Excluída a vegetação, há o som das águas que murmuram e se desmancham frementes
pelas rochas na busca incansável pelo sonho remoto dalgum oceano. E se faltarem
águas, há que mirar o firmamento.
Haverá espaço
para amar, se faltarem os olhos com que mirar o firmamento: é a si mesmo, à
graça de estar no mundo, a graça de estar consciente de si, apesar da brevidade
dos dias conhecidos. Amor não deixa de existir sem objeto com o qual se
manifeste. O objeto, o outro, permitem a
amplitude do estado amoroso por oferecer oportunidade à sua manifestação.
Por essa razão,
a pictografia sacra reproduz o Cristo com o coração como centro de si, uno e
completo como força vibrante que é, sem escusar-se da dor, selo de toda
experiência viva. A “espada coruscante” de Drummond, com a qual se imprime em
nós uma causticante “orquídea de fogo e lágrimas”, conforme retratado nestes
versos:
“Entretanto, ele chegou de manso e me
envolveu
em doçura e celestes amavios.
Não queimava, não siderava; sorria.
Mal entendi, tonto que fui, esse sorriso.

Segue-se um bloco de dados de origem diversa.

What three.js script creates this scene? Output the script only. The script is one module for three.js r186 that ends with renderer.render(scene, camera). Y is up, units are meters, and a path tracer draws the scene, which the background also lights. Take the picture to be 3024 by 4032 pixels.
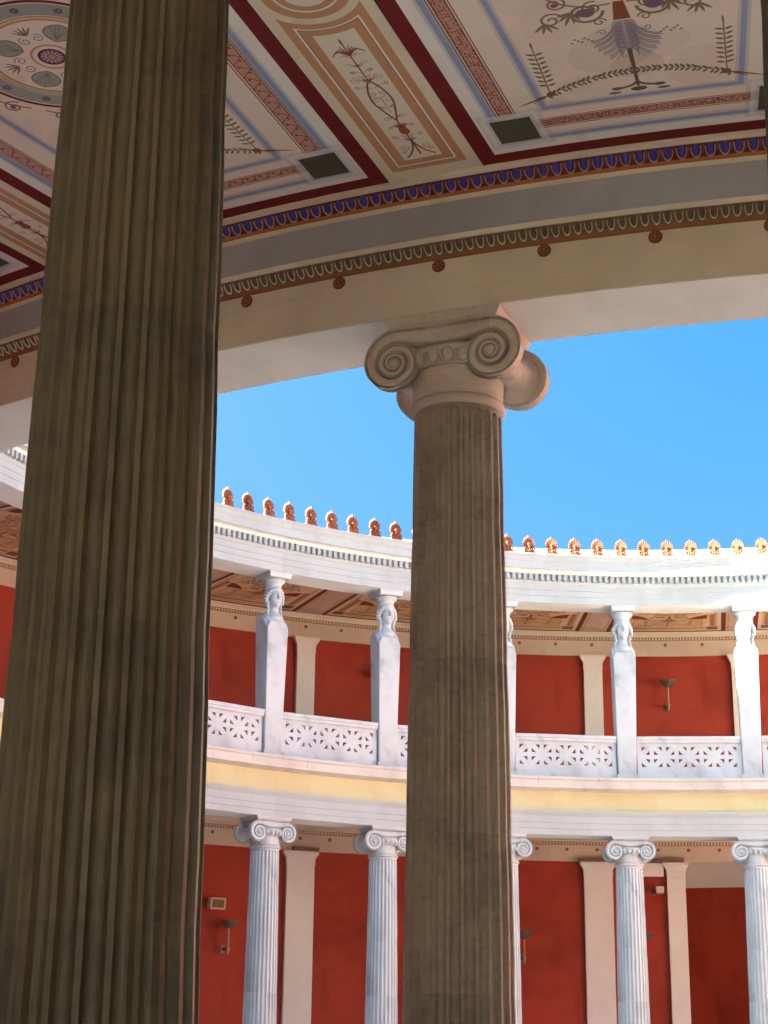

Feri-me pelas próprias mãos, não pelo amor
Que trazias para mim e que teus dedos
confirmavam
ao se juntarem aos meus, na infantil procura
do Outro,
o Outro que eu me supunha, o Outro que te
imaginava,
Quando – por esperteza do amor – senti que
éramos um só.”
O eu que se
encontra no outro ou, mais ainda, na ideia feita do outro. A livre expansão em
direção ao outro visa manifestar o amor. É via de realização, nunca condição de
existência. Mas esse Outro invocado pelo poeta é, certamente, a
expressão de uma existência máxima, a fonte Inominável para a qual tudo
converge.
Em muitas imagens o coração é apontado por uma das mãos, sendo apresentado
na outra um sinal de conjuração com os dedos polegar, indicador e médio para o
alto e os demais contraídos. É a invocação da Trinitude ou Trindade para assegurar
a projeção do amor como glória de vida. E a promessa é o amor. É pelo amor que
eternizamos o estar no mundo, grande breviário da paixão humana, paixão como
estado no qual se exsuda algo incontido. É a via de resgate para o Éden. A
única satisfação hábil com a qual quitamos o preço de estarmos vivos.
Jesus ou Maria
são personas míticas. É mister reconhecer-se na imagem sagrada, pois cada um de
nós é o sacrário divino cujo centro pulsa e se condoi em compaixão por si
mesmo, pela vulnerabilidade de toda natureza, pela finitude que certamente nos
subtrairá as cores e os aromas conhecidos, pela imposição da sentença de paz
eterna, de consequências assaz desconhecidas e que nos tolhem da razão assente.
O amor tem por
fonte pulsante o eu e sua manifestação é a necessidade do eu. A via do outro é
capricho ou sortilégio que mesmo diante da recusa ou da inércia não se altera, nem se
desfaz. Até porque o rio caudaloso do amor pode perseguir vias simultâneas com vistas a formar um imenso delta com que se difunde no esparso oceano da vida.